— start Source excerpt —
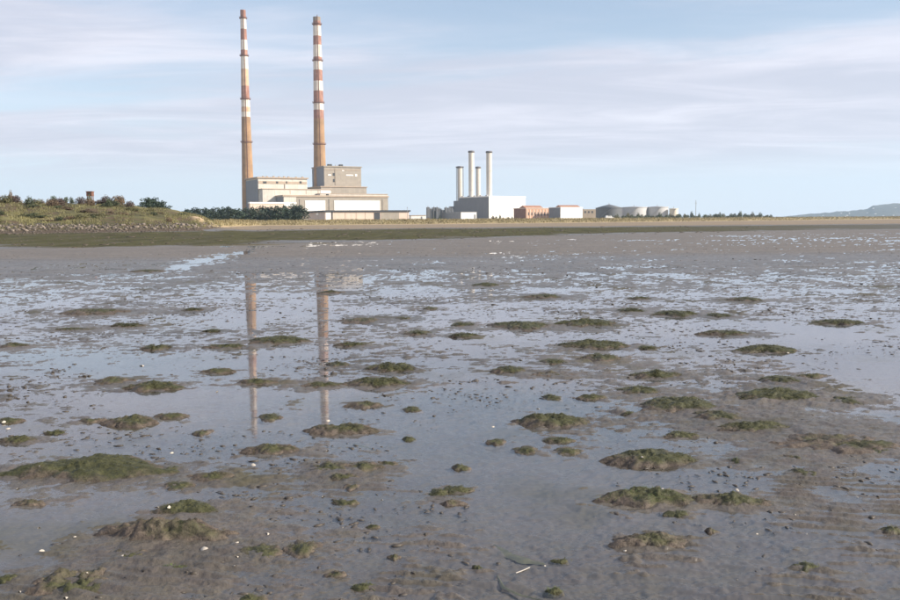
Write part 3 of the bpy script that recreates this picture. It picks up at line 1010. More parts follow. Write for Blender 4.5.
# ------------------------------------------------------------------ two tall chimneys
def tall_chimney(label, pxb, pxt, Y, bands, rings, w_top, w_bot, y_top, y_ref):
    x, _, _ = at(pxb, y_ref, Y)
    zb = 2.0

    def zof(py):
        d = ray(lerp(pxb, pxt, (y_ref - py) / (y_ref - y_top)), py)
        return EYE + d[2] * Y
    ztop = zof(y_top)
    zref = zof(y_ref)

    def rad(z):
        s = (z - zref) / (ztop - zref)
        w = lerp(w_bot, w_top, s ** 0.85 if s > 0 else s)
        return w / 2 * Y / FPX
    e = empty('tall_chimney', (x, Y, zb))
    tag(e, label, 'chimney', 'tall striped chimneys')
    prev = zb
    segs = []
    for y0, y1, kind in bands:          # from the top down
        segs.append((zof(y1) if y1 else zb, zof(y0), kind))
    nm = {'r': ('red_band', 'paint_red'), 'w': ('white_band', 'paint_white'), 't': ('tan_band', 'paint_tan'),
          'c': ('shaft', 'chimney_concrete'), 'g': ('cap', 'brown_wall')}
    for z0, z1, kind in segs:
        n = 6 if kind == 'c' else 2
        prof = [(rad(lerp(z0, z1, i / n)), lerp(z0, z1, i / n) - zb) for i in range(n + 1)]
        top_ = z1 == ztop
        mb = MB().lathe(prof, 40, cap=False)
        if top_:
            r = rad(z1)
            mb.lathe([(r, z1 - zb), (r * .8, z1 - zb), (r * .8, z1 - zb - 6)], 40, cap=False)
        mb.build(nm[kind][0], M[nm[kind][1]], e, True)
    for py in rings:
        z = zof(py)
        r = rad(z)
        ring = MB().lathe([(r * .98, z - zb - .9), (r + 1.25, z - zb - .35), (r + 1.25, z - zb), (r * .98, z - zb)], 40).build('platform', M['rust'], e)
        rl = MB()
        for hh in (.6, 1.2):
            rl.lathe([(r + 1.15, z - zb + hh), (r + 1.25, z - zb + hh), (r + 1.25, z - zb + hh + .12), (r + 1.15, z - zb + hh + .12)], 40, cap=False)
        for i in range(16):
            a_ = i * math.pi / 8
            rl.box((r + 1.2) * math.cos(a_) - .07, (r + 1.2) * math.cos(a_) + .07, (r + 1.2) * math.sin(a_) - .07, (r + 1.2) * math.sin(a_) + .07, z - zb, z - zb + 1.3)
        rl.build('railing', M['rust'], ring)
    lad = MB()
    for zz in np.arange(4, ztop - zb - 2, 6.0):
        r0 = rad(zb + zz) + .3
        r1 = rad(zb + zz + 6) + .3
        aa = math.radians(-75)
        lad.poly([(r0 * math.cos(aa) - .3, r0 * math.sin(aa), zz), (r0 * math.cos(aa) + .3, r0 * math.sin(aa), zz),
                  (r1 * math.cos(aa) + .3, r1 * math.sin(aa), zz + 6), (r1 * math.cos(aa) - .3, r1 * math.sin(aa), zz + 6),
                  (r0 * math.cos(aa) - .3, r0 * math.sin(aa) + .25, zz), (r0 * math.cos(aa) + .3, r0 * math.sin(aa) + .25, zz),
                  (r1 * math.cos(aa) + .3, r1 * math.sin(aa) + .25, zz + 6), (r1 * math.cos(aa) - .3, r1 * math.sin(aa) + .25, zz + 6)],
                 [(0, 1, 2, 3), (1, 5, 6, 2), (4, 0, 3, 7), (5, 4, 7, 6)])
    lad.build('ladder', M['rust'], e)


tall_chimney('taller-looking left chimney, red and white bands over brown concrete shaft', 247.6, 243.6, 965,
             [(10, 18, 'r'), (18, 29, 'w'), (29, 40, 'r'), (40, 50, 'w'), (50, 56, 'r'), (56, 69, 'w'), (69, 86, 't'), (86, 99, 'r'),
              (99, 107, 'w'), (107, 112, 't'), (112, 117, 'w'), (117, None, 'c')], (18, 55.6, 99, 142), 5.2, 11.2, 10, 178)
tall_chimney('right chimney with crisp red and white bands over brown concrete shaft', 319.8, 316.6, 990,
             [(17, 21, 'g'), (21, 26, 'r'), (26, 36, 'w'), (36, 45, 'r'), (45, 57, 'w'), (57, 61, 'r'), (61, 70, 'w'), (70, 81, 'r'),
              (81, 91, 'w'), (91, 103, 'r'), (103, 110, 'w'), (110, 119, 'r'), (119, None, 'c')], (24, 60.5, 102.6, 144), 7.2, 12.0, 17, 167)

# ------------------------------------------------------------------ white power block with four flues
F4 = Frame(489, 940, 38)
e = building(F4, 'power_block', 'big white cladded power block with dark grey shaded left side')
k = Block(F4, e, 'wall', M['white_wall'], 489, 525.5, 197.0, 0, 459)
k.cap(e, 'parapet', M['white_panel'], .3, .9)
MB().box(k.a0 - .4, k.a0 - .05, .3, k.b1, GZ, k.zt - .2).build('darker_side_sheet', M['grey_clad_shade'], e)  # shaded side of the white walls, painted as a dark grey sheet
for i in range(5):
    bq = lerp(6, k.b1 - 4, i / 4)
    MB().box(k.a0 + 2, k.a0 + 4, bq, bq + 2, k.zt + .9, k.zt + 2.2).build('roof_vent', M['steel'], e)
for q in (497, 505, 513, 520):
    k.rect(e, 'panel_joint', M['grey_clad_shade'], q, 198, q + .15, 218, .08)
bb = k.b1
MB().box(k.a0 - .5, k.a0 + 10, bb, bb + 9, GZ, k.zt - 3.0).build('rear_house', M['grey_clad_shade'], e)
MB().box(k.a0 - 3, k.a0 + 6, bb + 9, bb + 14, GZ, k.zt - 9).build('rear_house', M['steel'], e)


def flue(label, px, yt, Y, w, gantry=False):
    x, _, _ = at(px, 200, Y)
    zt = at(px, yt, Y)[2]
    r = w / 2 * Y / FPX
    e = empty('flue_stack', (x, Y, GZ))
    tag(e, label, 'flue stack', 'pale flue stacks of the white power block')
    h = zt - GZ
    MB().lathe([(r, 0), (r, h * .5), (r, h - 2.2)], 28, cap=False).build('shaft', M['stack'], e, True)
    MB().lathe([(r, h - 2.2), (r + .55, h - 2.0), (r + .55, h - .5), (r * .95, h), (r * .8, h), (r * .8, h - 3)], 28, cap=False).build('cap', M['stack_cap'], e, True)
    for f in (.45, .72):
        MB().lathe([(r, h * f - .3), (r + .3, h * f - .2), (r + .3, h * f + .2), (r, h * f + .3)], 28, cap=False).build('band', M['stack'], e, True)
    a_ = math.radians(-115)
    MB().box((r + .3) * math.cos(a_) - .3, (r + .3) * math.cos(a_) + .3, (r + .3) * math.sin(a_) - .3, (r + .3) * math.sin(a_) + .3, 2, h - 3).build('ladder', M['steel'], e)
    if gantry:
        for s in (-1, 1):
            MB().box(s * (r + .9) - .35, s * (r + .9) + .35, -1, 1, 0, h - 1).build('leg', M['steel'], e)
        MB().box(-r - 1.6, r + 1.6, -1.5, 1.5, h - 1.4, h - .4).build('gantry', M['stack_cap'], e)


flue('short pale flue stack, leftmost of the four', 460, 166.2, 1005, 5.0, True)
flue('tall pale flue stack, left one of the two tall', 471.5, 150.7, 990, 5.4)
flue('short slender flue stack between the two tall ones', 478.3, 166.5, 1020, 4.6)
flue('tall pale flue stack rising at the white front corner, rightmost', 489.2, 151.0, 965, 5.6)

# sheds left of the power block
F5 = Frame(461, 850, 30)
e = building(F5, 'shed', 'grey shed with white gable front before the power block')
k = Block(F5, e, 'wall', M['white_wall'], 461, 476.5, 212.3, 0, 441)
k.cap(e, 'roof', M['steel'], .3, .5)
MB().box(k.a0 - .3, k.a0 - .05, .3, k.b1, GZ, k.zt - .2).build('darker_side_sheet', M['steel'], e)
k.rect(e, 'door', M['grey_clad_shade'], 474, 214.5, 475.8, 219, .2)
F6 = Frame(430, 870, 20)
e = building(F6, 'transformer_yard', 'dark low plant and transformers left of the grey shed', 'plant yard')
for i in range(9):
    q = 428.5 + i * 3.0
    a, z = F6.front(q, random.uniform(207.0, 210.5), i % 3 * 3)
    bo = i % 3 * 3
    o = MB().box(a - 1.3, a + 1.3, bo, bo + 3, GZ, z).build('transformer', M['tank_dark'], e)
    MB().lathe([(.35, z), (.35, z + 1.2)], 8, a, bo + 1.5).build('bushing', M['steel'], o)

# brick building and the halls right of it
F7 = Frame(526, 860, 34)
e = building(F7, 'brick_building', 'orange brick building with columned front right of power block')
k = Block(F7, e, 'wall', M['brick'], 526, 550, 208.6, 0, 514)
MB().box(k.a0 - .3, k.a0 - .05, .3, k.b1, GZ, k.zt - .1).build('side_shade_sheet', M['brown_and_brick_shade'], e)  # same brick wall, its shade painted in with a darker sheet
for i in range(8):
    q = lerp(527, 549.3, i / 7)
    k.rect(e, 'pier', M['pale_pink'], q - .35, 209.4, q + .35, 219, .4)
for i in range(7):
    q = lerp(527, 549.3, (i + .5) / 7)
    k.rect(e, 'window', M['dark'], q - .5, 212.2, q + .5, 215.4, .15)
k.cap(e, 'cornice', M['pale_pink'], .5, .7)
MB().gable(k.a0 + 3, k.a1 - 5, 4, k.b1 - 4, k.zt + .7, k.zt + 3.2).build('roof', M['rust_roof'], e)
F8 = Frame(560.6, 850, 36)
e = building(F8, 'white_hall', 'white box hall with grey shaded left side near the brick building', 'building')
k = Block(F8, e, 'wall', M['white_wall'], 560.6, 582.5, 207.6, 0, 549)
k.cap(e, 'roof_edge', M['white_panel'], .3, .5)
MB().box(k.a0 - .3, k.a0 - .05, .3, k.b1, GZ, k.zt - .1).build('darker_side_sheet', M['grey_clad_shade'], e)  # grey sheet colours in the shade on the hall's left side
for q in (566, 571.5, 577):
    k.rect(e, 'panel_joint', M['grey_clad_shade'], q, 208, q + .15, 218, .08)
F9 = Frame(566, 930, 20)
e = building(F9, 'rusty_roof_hall', 'hall with rusty red pitched roof showing behind the white hall')
k = Block(F9, e, 'wall', M['brown_wall'], 564, 596, 209.2, 0, None, 26)
MB().gable(k.a0 - .4, k.a0 + (k.a1 - k.a0) * .6, -.5, 26.5, k.zt, k.zt + 4.6).build('roof', M['rust_roof'], e)
for q in (584.5, 588, 591.5):
    k.rect(e, 'window', M['dark'], q, 211, q + 1.6, 213, .2)


# ------------------------------------------------------------------ storage tanks
def tank(label, p0, p1, yt, Y, mat, peak=0.0, roof='steel'):
    px = (p0 + p1) / 2
    x, _, zt = at(px, yt, Y)
    r = (p1 - p0) / 2 * Y / FPX
    e = empty('storage_tank', (x, Y, GZ))
    tag(e, label, 'tank', 'storage tanks behind the shore')
    h = zt - GZ
    MB().lathe([(r, 0), (r, h * .33), (r, h * .66), (r, h)], 40, cap=False).build('shell', M[mat], e, True)
    MB().lathe([(r + .15, h), (r * .5, h + peak * .55), (.5, h + peak)], 40).build('roof', M[roof], e, True)
    MB().lathe([(r + .3, h - .5), (r + .4, h - .4), (r + .4, h + .05), (r + .1, h + .12)], 40, cap=False).build('rim', M[mat], e)
    st = MB()
    for i in range(14):
        a_ = math.radians(-150 + i * 5)
        z = h * (i + .5) / 14
        st.box((r + .6) * math.cos(a_) - .5, (r + .6) * math.cos(a_) + .5, (r + .6) * math.sin(a_) - .5, (r + .6) * math.sin(a_) + .5, z, z + .25)
    st.build('stair', M['steel'], e)
    MB().box(-.15, .15, -.15, .15, h + peak, h + peak + 1.5).build('vent_post', M['steel'], e)


tank('dark grey tank with low cone roof, leftmost of the tanks', 596, 622, 207.8, 880, 'tank_dark', 3.4, 'tank_dark')
tank('white-sided storage tank, middle of the tank row', 621, 647, 207.2, 900, 'tank_white', .9)
tank('white-sided storage tank, right end of the big tanks', 646.5, 668, 207.0, 900, 'tank_white', .9)
tank('small cream tank at the right end of the tank row', 669.5, 678, 208.6, 890, 'tank_cream', .5, 'tank_cream')

x, y, z = at(696, 200, 800)
e = empty('mast', (x, y, GZ))
tag(e, 'thin grey mast rising above the shrubs right of the tanks', 'mast')
MB().lathe([(.28, 0), (.2, z - GZ)], 8).build('pole', M['steel'], e)
MB().box(-1.0, 1.0, -.12, .12, z - GZ - 3, z - GZ - 2.7).build('cross_arm', M['steel'], e)
x, y, z = at(407.3, 206.8, 828)
e = empty('mast', (x, y, GZ))
tag(e, 'short thin pole at the right end of the black-roofed building', 'mast')
MB().lathe([(.22, 0), (.15, z - GZ)], 8).build('pole', M['steel'], e)
MB().box(-.8, .8, -.1, .1, z - GZ - 1, z - GZ - .8).build('cross_arm', M['steel'], e)

# small rust red tower on the left bank
x, y, z = at(90, 191.8, 178)
e = empty('lookout_tower', (x, y, land_z(x, y)))
tag(e, 'small rust red box tower standing among bushes on left bank', 'tower')
h = z - land_z(x, y)
MB().box(-.55, .55, -.55, .55, h - .85, h).build('cabin', M['rust'], e)
MB().box(-.65, .65, -.65, .65, h, h + .1).build('roof', M['brown_and_brick_shade'], e)
for sx in (-.42, .42):
    for sy in (-.42, .42):
        MB().box(sx - .07, sx + .07, sy - .07, sy + .07, -.3, h - .85).build('leg', M['brown_and_brick_shade'], e)
MB().box(-.25, .25, -.57, -.54, h - .6, h - .25).build('window', M['dark'], e)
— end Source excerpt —
Write out, word for word, the lines from the start of the data through the one holding "zref = zof(y_ref)". Omit pictures.

Write part 3 of the bpy script that recreates this picture. It picks up at line 1010. More parts follow. Write for Blender 4.5.
# ------------------------------------------------------------------ two tall chimneys
def tall_chimney(label, pxb, pxt, Y, bands, rings, w_top, w_bot, y_top, y_ref):
    x, _, _ = at(pxb, y_ref, Y)
    zb = 2.0

    def zof(py):
        d = ray(lerp(pxb, pxt, (y_ref - py) / (y_ref - y_top)), py)
        return EYE + d[2] * Y
    ztop = zof(y_top)
    zref = zof(y_ref)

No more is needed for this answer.